Select lines where the word "high" appears.

--- Start of Supplied material ---

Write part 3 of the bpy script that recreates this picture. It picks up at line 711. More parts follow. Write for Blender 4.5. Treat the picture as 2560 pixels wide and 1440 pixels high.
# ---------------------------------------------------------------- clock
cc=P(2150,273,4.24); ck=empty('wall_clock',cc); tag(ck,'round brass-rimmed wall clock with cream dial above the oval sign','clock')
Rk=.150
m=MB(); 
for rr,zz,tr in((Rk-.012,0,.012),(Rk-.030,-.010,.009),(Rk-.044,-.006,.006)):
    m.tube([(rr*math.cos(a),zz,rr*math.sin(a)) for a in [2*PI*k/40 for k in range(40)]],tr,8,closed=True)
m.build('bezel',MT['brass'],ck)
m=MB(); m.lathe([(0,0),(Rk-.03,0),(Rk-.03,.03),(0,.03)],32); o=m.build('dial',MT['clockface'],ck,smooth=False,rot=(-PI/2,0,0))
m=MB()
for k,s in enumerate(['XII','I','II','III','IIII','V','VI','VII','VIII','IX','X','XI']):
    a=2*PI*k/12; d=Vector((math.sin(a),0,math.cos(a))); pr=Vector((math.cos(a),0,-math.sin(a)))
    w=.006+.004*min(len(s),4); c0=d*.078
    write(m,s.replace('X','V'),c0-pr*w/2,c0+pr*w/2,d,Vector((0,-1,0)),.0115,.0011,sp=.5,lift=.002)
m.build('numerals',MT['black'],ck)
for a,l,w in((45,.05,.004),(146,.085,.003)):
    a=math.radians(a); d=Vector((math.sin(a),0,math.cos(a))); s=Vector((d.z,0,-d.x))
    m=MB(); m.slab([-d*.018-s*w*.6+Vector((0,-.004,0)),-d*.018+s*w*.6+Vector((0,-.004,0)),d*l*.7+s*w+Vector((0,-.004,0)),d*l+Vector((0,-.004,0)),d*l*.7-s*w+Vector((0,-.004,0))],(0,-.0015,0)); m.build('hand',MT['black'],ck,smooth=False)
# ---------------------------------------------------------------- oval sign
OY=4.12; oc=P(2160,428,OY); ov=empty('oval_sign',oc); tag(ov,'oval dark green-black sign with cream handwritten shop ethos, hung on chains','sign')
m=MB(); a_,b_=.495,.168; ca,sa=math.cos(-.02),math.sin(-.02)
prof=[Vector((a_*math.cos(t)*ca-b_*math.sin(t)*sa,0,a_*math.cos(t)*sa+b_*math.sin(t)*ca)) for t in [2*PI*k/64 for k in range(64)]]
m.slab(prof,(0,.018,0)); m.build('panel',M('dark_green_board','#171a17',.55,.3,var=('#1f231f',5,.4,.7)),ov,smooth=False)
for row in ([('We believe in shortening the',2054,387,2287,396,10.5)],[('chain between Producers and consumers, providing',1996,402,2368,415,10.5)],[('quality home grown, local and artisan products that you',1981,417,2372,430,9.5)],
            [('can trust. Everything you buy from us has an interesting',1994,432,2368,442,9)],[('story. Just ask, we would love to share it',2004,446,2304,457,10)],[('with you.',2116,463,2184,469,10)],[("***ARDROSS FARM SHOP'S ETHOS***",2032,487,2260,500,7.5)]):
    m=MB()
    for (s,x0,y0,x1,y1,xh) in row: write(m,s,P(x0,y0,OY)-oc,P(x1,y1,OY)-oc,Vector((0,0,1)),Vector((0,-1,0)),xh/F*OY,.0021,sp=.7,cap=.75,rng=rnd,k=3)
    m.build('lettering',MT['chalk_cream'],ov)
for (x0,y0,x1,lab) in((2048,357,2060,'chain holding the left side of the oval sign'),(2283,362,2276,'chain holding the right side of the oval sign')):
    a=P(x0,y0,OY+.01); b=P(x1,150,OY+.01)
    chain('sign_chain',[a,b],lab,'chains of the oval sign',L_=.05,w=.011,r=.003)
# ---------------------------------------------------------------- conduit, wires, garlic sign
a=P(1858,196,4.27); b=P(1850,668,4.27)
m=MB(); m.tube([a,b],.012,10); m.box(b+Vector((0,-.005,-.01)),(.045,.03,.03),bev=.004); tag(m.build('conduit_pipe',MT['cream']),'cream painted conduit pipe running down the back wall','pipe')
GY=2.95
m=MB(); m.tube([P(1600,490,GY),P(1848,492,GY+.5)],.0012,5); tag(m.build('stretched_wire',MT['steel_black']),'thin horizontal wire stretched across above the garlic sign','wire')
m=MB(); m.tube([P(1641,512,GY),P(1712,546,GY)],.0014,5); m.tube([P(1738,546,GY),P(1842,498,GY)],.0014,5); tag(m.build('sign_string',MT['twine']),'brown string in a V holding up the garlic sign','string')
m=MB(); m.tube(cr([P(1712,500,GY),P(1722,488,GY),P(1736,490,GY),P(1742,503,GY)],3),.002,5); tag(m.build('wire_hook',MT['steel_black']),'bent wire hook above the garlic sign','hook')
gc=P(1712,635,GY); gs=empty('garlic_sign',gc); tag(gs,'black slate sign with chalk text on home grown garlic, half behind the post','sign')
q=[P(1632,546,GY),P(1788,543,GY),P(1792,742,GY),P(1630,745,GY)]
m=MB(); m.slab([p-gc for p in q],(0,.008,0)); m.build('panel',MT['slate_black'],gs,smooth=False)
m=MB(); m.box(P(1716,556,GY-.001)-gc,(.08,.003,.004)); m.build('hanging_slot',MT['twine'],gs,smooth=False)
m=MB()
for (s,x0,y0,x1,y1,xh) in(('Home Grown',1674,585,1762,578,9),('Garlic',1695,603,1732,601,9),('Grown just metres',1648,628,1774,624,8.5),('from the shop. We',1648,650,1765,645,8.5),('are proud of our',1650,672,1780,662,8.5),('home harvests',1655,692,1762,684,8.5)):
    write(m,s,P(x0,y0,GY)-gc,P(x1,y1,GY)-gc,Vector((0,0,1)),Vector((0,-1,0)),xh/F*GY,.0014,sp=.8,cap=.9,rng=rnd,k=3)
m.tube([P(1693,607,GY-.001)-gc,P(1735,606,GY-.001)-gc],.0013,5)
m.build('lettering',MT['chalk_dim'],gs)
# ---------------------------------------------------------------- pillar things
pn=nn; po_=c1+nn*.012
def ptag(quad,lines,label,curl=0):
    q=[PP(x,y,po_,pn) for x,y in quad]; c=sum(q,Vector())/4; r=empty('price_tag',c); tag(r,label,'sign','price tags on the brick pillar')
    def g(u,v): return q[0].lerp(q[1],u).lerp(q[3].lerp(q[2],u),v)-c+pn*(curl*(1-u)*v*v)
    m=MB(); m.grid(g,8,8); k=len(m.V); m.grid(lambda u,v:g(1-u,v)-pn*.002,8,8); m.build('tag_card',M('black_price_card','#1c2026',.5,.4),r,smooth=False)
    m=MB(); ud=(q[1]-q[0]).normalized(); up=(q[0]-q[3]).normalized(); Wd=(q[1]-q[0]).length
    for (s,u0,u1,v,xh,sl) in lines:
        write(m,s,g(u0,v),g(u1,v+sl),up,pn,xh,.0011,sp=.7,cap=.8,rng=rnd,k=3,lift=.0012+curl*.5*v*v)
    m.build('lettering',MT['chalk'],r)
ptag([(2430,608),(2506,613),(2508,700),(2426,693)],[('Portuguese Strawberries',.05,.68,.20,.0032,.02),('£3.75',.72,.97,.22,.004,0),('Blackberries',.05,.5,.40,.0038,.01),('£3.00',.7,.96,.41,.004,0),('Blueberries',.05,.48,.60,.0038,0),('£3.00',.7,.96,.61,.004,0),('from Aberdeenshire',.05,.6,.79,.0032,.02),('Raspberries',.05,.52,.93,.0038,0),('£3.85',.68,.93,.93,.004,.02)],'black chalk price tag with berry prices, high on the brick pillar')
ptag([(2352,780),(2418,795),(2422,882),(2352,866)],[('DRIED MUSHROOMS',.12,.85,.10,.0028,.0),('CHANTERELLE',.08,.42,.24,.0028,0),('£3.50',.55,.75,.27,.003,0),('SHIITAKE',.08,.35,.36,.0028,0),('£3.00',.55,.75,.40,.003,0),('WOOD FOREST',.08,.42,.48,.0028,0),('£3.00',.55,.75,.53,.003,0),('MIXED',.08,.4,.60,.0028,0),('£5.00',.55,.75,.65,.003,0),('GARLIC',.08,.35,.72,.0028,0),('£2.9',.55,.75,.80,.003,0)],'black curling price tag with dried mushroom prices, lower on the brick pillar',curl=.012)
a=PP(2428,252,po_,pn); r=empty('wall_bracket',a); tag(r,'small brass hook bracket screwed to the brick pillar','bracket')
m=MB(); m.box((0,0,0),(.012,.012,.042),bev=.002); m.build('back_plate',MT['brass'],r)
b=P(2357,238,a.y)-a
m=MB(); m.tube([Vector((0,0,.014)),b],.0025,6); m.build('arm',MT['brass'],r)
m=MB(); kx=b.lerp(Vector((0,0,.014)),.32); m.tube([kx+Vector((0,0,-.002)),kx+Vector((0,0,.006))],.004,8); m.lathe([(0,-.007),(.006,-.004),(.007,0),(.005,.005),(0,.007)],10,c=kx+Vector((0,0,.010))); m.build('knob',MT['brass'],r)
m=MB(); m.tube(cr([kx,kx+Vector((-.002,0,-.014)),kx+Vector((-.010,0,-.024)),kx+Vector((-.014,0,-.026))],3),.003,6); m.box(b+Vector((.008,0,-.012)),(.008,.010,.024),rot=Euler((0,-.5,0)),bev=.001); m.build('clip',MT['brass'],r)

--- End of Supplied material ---

[Full answer]
Write part 3 of the bpy script that recreates this picture. It picks up at line 711. More parts follow. Write for Blender 4.5. Treat the picture as 2560 pixels wide and 1440 pixels high.
ptag([(2430,608),(2506,613),(2508,700),(2426,693)],[('Portuguese Strawberries',.05,.68,.20,.0032,.02),('£3.75',.72,.97,.22,.004,0),('Blackberries',.05,.5,.40,.0038,.01),('£3.00',.7,.96,.41,.004,0),('Blueberries',.05,.48,.60,.0038,0),('£3.00',.7,.96,.61,.004,0),('from Aberdeenshire',.05,.6,.79,.0032,.02),('Raspberries',.05,.52,.93,.0038,0),('£3.85',.68,.93,.93,.004,.02)],'black chalk price tag with berry prices, high on the brick pillar')